Evolution of the micro-structure of aqueous alcohol mixtures with cooling: A computer simulation study

We study by computer simulations aqueous ethanol and tert-butanol mixtures for temperatures below room temperature, from T=250 K to T=150 K, in order to monitor how concentration fluctuations and micro-segregation evolve with the lowering of temperature. Similarly to our recent study of aqueous-methanol mixtures [J. Chem. Phys. 145, 144502 (2016)], we find that concentration fluctuations tend to decrease - as monitored by the lowering of the k = 0 value of the structure factors, while micro-segregation becomes more specific, in particular with a marked tendency of water to form short chain-like clusters, instead of large bulky nano-domains at higher temperatures.
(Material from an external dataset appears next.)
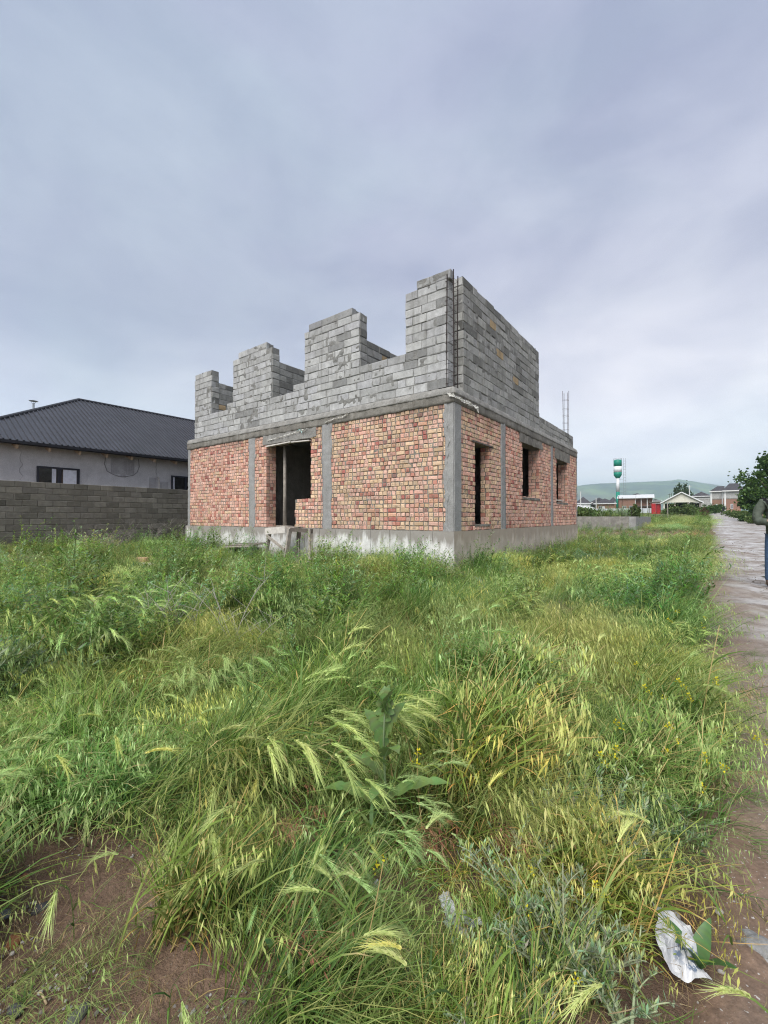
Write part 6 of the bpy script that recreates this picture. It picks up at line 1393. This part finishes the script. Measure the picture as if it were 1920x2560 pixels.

This clustering translates into a growing pre-peak in the water-water structure factors at k ≈ 0.5Å −1. The decrease of concentration fluctuations is also in agreement with the fact that calculated Kirkwood-Buff integrals tend to become ideal, in sharp contrast with the data for T=300 K, in particular for aqueous-tbutanol mixtures. This near-ideality is a consequence of water forming supra-molecular linear clusters. We conjecture that the cooling of nano-structured mixtures produces a “transfer” of k = 0 concentration fluctuation mode towards k≠0 mode, leading in particular to these supra-molecular water clusters.